After more than a decade of searching, NASA's Wide-field Infrared Survey Explorer (WISE) has discovered six star-like bodies with temperatures as cool as the human body.

The star-like bodies have been called Y dwarfs and because of their small size, they are nearly impossible to see. That's why it took 10 years for NASA astronomers to finally spot the star. Finally, thanks to WISE's infrared vision, they spotted the faint glow of the six Y dwarfs close to our sun, within a distance of about 40 light-years.

WISE scanned the entire sky for these and other objects, and was able to spot their feeble light with its highly sensitive infrared vision.

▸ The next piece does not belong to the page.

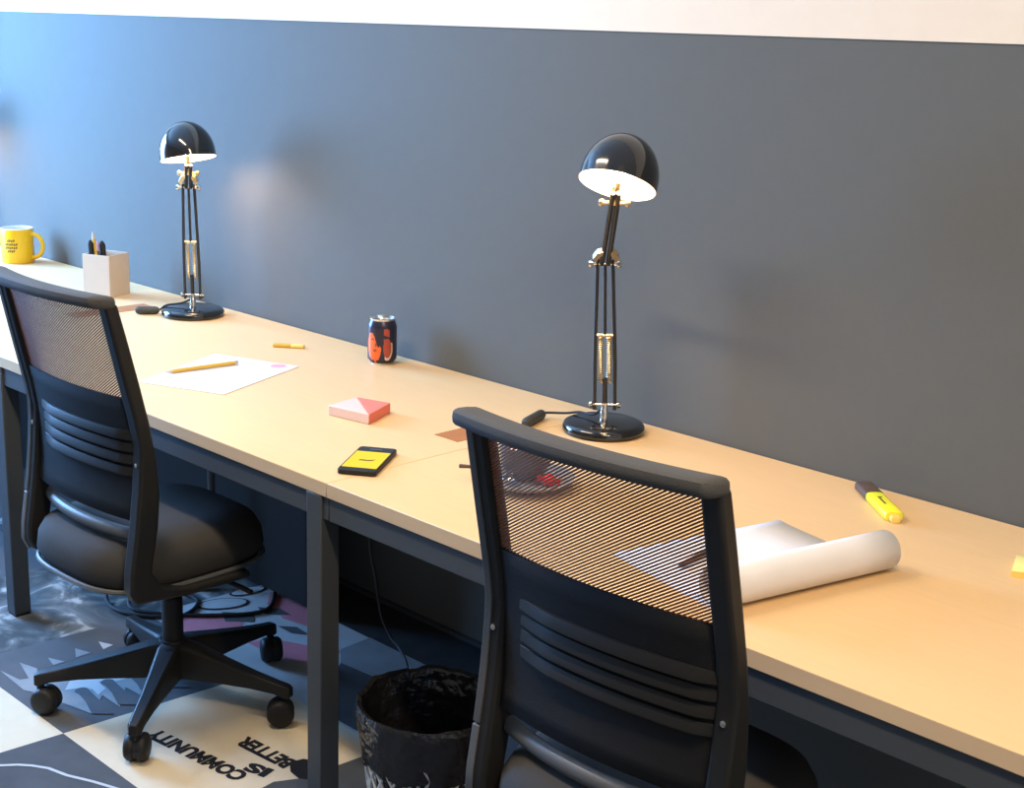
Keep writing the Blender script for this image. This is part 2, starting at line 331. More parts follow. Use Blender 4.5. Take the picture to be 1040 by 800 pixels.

They are 5,000 times brighter at the longer infrared wavelengths WISE observed from space than those observable from the ground, said Jon Morse, Astrophysics Division director at NASA Headquarters in Washington.

The Y dwarfs are considered brown dwarfs, or failed stars. Their mass is too low to fuse atoms at their cores and don't burn enough fires to keep stars shining like our sun does. These objects instead cool over time.

Astronomers study brown dwarfs to better understand how stars form as well as atmospheres beyond our solar system. Thus far, the WISE mission has discovered 100 brown drafts. Atmospheres of brown dwarfs are similar to those of gas giant planets like Jupiter but are easier to understanding since they are not blinded by a bright star.

The most recent six to be found are classified as cool Y dwarfs because they are the record holders for the coldest brown dwarfs with an estimated atmospheric temperature cooler than room temperature, or less than 80 degrees.

The brown dwarfs we were turning up before this discovery were more like the temperature of your oven. With the discovery of Y dwarfs, we've moved out of the kitchen and into the cooler parts of the house, said Davy Kirkpatrick, a WISE science team member.

Kirkpatrick, Michael Cushing, a WISE team member and a group of other astronomers have recently put a paper together on the recent findings in Astrophysical Journal.

The cool Y dwarfs are also close to the Sun. They are 40 light years away, making them one of the closets to our solar system. The closest, Proxima Centauri, is about four light years away.

Finding brown dwarfs near our sun is like discovering there's a hidden house on your block that you didn't know about, Cushing said.